A Voice from the Eastern Door

Oneida Tribal Belt

This belt was long in the possession of Chief Skenando of the Oneidas, the friend and ally of George Washington during the Revolutionary War period. The belt was known as the Tribal Belt of the Oneida Nation. The six squares represent the territories of the Six Nations: the Mohawks, Oneidas, Onondagas, Cayugas, Tuscaroras and Senecas, who are joined together as one people, one nation, and one country. The six diamonds are the council fires of each state of the six united brothers.

One time Skenando was on an official trip to Albany. While there, his so—called “friends” fed him liquor until he passed out unconscious.
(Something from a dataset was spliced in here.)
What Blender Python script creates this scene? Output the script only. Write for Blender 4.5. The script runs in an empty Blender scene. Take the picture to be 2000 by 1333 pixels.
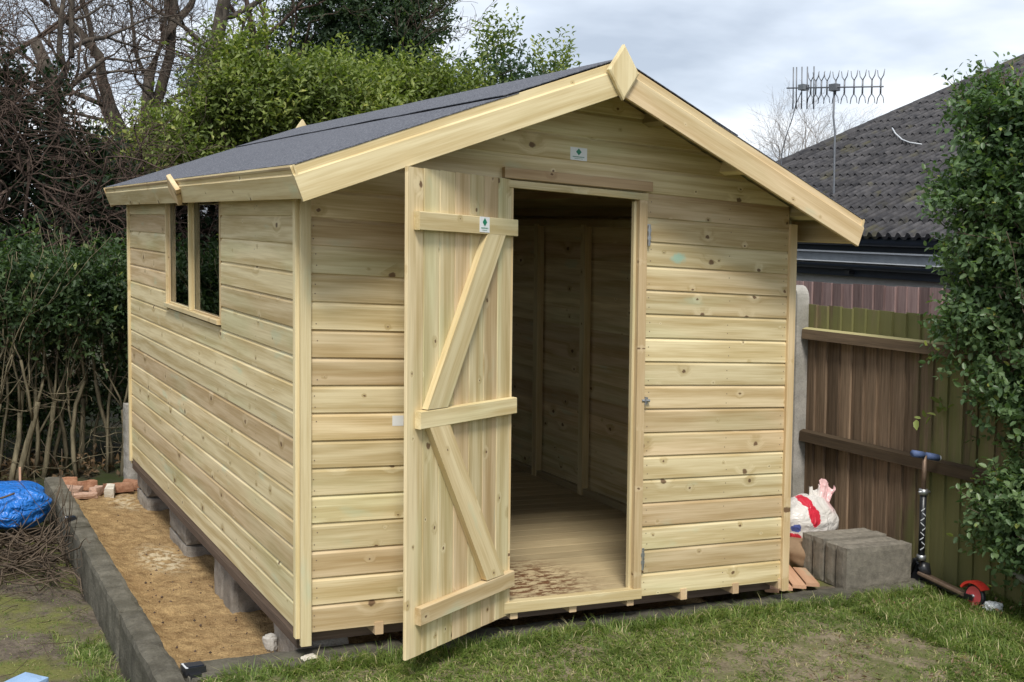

When he awoke, he found himself with his face in the gutter, all of his ceremonial clothing and possessions gone. He vowed never to drink the white man’s firewater again. When he returned home, he said to his people, “Drink no firewater of the white man. It makes you mice for the white men who are cats. Many a meal they have eaten of you.” The old Oneida who held this fine belt died at Oneida Village at the age of 110 years. Just before his death, he said these words to his people, “I am like an aged hemlock. The winds of a hundred winters have whistled through my branches. I am dead at the top. The generation to which I belong have gone away and left me. Why I live, the Great Spirit only knows.”